# Exercise instructions:
Only lines with the string "follow" matter here; gather them from the material below.

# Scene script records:

_ _ _ _ _ _ _

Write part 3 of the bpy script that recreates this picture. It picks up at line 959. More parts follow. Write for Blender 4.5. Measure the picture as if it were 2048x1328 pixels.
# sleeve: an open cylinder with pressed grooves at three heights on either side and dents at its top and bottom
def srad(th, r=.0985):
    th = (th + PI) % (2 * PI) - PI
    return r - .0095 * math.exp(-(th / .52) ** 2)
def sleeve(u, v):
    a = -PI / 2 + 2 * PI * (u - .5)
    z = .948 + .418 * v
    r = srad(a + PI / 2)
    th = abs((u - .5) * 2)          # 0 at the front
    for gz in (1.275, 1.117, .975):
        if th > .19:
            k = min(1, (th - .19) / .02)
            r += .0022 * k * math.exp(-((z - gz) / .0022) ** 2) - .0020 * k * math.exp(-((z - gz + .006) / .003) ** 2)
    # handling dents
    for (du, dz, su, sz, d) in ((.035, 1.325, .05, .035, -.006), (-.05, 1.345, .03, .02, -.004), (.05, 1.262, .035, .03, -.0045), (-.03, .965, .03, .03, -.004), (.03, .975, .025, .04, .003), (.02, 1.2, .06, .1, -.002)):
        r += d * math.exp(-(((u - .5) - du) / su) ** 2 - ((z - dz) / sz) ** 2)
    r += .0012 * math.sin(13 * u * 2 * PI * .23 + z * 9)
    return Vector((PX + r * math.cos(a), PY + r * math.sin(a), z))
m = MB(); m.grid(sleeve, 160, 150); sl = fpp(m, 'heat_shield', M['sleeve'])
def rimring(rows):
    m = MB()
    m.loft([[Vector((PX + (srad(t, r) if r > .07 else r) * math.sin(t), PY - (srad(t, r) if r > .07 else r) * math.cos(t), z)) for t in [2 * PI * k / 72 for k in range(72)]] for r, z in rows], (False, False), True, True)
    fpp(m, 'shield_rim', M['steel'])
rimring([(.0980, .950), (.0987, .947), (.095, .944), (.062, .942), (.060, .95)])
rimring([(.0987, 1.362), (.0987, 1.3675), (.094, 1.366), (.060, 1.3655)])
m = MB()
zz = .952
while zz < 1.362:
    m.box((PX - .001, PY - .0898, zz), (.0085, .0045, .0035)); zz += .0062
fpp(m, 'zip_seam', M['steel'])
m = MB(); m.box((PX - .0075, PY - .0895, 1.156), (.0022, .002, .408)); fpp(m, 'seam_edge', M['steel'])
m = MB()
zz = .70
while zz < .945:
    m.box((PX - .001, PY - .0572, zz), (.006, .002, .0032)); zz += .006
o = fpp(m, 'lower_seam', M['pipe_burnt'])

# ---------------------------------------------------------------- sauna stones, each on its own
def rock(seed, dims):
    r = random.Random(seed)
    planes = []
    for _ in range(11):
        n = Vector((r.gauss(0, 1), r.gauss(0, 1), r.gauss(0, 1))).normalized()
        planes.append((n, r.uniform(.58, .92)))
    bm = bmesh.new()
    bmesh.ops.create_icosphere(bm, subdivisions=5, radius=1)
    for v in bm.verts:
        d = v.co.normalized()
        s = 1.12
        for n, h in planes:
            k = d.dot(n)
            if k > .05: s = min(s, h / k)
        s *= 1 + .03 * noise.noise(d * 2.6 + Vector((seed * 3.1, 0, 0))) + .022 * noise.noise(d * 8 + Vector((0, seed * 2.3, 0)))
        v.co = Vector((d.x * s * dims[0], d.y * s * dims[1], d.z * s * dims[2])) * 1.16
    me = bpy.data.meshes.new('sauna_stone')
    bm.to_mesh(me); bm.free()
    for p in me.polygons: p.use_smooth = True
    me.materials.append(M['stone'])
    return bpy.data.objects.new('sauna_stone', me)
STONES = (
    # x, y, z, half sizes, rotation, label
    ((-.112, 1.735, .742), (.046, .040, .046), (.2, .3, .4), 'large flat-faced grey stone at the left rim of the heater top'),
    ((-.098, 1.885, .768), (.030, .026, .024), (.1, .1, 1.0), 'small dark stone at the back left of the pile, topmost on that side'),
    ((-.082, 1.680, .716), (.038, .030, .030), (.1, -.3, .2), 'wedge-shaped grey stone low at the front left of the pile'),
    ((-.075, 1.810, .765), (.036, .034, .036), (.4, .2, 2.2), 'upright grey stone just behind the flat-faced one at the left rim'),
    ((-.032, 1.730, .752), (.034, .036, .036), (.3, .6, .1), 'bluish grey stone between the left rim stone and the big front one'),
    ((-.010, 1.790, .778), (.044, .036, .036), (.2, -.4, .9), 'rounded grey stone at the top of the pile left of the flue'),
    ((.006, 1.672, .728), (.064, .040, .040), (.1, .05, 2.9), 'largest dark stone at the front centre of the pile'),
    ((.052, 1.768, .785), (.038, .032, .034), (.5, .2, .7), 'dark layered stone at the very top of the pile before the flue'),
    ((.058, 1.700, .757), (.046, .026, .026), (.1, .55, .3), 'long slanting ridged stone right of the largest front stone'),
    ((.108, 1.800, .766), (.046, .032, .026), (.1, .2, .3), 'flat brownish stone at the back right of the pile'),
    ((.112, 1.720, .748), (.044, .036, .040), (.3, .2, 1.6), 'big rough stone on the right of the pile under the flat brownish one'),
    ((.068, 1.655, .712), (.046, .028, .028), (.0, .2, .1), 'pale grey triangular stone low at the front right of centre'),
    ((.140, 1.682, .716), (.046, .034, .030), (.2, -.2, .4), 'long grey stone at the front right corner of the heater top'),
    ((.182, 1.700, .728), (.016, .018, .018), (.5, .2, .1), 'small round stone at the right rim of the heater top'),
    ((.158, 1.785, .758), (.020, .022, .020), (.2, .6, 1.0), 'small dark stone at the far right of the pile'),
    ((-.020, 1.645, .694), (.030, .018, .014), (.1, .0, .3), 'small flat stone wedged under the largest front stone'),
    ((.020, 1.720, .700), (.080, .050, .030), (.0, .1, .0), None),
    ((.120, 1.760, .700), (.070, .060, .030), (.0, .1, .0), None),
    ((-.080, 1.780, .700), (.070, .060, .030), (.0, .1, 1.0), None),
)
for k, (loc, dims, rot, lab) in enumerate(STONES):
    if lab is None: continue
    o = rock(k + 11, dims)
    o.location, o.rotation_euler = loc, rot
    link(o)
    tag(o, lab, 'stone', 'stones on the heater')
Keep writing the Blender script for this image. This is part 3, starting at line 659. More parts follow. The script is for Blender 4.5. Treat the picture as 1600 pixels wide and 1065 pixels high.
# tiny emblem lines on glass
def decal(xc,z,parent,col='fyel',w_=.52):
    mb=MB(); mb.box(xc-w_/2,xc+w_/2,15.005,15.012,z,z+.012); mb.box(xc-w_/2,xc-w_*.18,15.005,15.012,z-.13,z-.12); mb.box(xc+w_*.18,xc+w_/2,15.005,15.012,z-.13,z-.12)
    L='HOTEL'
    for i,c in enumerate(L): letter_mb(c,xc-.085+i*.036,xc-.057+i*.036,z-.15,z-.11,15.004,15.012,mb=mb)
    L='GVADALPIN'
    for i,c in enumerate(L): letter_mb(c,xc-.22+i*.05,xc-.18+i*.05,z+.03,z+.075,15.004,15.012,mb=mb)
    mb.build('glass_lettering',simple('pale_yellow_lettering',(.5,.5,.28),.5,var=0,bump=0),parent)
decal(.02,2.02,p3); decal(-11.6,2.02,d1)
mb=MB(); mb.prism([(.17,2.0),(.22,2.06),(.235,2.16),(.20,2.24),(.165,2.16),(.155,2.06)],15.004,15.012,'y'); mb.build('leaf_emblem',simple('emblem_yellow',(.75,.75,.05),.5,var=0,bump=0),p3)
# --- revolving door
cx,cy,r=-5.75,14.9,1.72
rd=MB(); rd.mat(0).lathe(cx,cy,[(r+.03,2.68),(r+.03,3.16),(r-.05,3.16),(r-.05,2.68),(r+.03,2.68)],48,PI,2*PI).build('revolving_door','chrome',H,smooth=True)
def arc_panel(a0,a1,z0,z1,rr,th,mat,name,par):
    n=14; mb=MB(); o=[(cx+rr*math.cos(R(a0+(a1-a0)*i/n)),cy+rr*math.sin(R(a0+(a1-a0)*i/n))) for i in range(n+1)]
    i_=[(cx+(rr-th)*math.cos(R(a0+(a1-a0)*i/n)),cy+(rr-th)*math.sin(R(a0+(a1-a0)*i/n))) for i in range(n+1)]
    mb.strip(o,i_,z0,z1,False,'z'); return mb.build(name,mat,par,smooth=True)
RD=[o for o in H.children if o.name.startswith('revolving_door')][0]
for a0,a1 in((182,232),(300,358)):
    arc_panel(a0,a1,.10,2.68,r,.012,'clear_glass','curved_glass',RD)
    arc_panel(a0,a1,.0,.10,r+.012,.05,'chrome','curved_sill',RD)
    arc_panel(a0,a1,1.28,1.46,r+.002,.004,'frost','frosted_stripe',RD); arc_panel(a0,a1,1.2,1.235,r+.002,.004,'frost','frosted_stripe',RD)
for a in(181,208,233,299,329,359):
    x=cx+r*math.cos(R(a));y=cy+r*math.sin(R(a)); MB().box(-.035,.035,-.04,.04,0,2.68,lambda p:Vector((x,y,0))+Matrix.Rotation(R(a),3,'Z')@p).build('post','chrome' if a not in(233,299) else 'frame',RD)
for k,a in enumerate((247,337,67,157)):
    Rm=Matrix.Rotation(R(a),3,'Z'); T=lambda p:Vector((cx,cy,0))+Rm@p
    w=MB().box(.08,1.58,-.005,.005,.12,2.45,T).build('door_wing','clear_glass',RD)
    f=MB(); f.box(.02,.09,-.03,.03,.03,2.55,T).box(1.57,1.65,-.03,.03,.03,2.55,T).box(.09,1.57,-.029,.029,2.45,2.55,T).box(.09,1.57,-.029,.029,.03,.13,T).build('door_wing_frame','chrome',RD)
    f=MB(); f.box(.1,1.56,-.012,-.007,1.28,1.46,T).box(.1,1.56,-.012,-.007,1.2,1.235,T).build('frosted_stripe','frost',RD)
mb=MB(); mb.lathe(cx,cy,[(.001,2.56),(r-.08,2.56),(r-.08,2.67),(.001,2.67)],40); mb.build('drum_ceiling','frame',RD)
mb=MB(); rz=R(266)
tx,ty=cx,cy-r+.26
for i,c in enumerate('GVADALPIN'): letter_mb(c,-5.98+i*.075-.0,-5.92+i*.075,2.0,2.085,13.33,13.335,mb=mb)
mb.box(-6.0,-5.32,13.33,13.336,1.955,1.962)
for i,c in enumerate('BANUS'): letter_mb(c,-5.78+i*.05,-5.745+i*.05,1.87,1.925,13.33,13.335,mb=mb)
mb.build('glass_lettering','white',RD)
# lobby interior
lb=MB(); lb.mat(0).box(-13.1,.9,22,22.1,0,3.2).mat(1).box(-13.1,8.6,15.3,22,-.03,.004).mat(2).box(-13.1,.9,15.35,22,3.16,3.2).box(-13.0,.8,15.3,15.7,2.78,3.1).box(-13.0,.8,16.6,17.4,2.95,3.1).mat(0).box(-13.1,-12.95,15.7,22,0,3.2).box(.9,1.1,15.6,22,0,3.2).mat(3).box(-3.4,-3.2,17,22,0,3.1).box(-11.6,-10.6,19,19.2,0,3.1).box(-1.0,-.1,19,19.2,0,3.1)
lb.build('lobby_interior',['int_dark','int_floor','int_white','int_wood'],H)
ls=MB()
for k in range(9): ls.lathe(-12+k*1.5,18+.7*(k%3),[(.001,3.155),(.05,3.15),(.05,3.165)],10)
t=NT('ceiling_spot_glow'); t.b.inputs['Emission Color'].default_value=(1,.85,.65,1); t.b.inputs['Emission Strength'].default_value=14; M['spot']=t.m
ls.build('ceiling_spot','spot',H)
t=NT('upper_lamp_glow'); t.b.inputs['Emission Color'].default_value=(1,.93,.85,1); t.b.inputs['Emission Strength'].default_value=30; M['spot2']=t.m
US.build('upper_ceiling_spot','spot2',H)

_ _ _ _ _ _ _

# Exercise answer:
Write part 3 of the bpy script that recreates this picture. It picks up at line 959. More parts follow. Write for Blender 4.5. Measure the picture as if it were 2048x1328 pixels.
Keep writing the Blender script for this image. This is part 3, starting at line 659. More parts follow. The script is for Blender 4.5. Treat the picture as 1600 pixels wide and 1065 pixels high.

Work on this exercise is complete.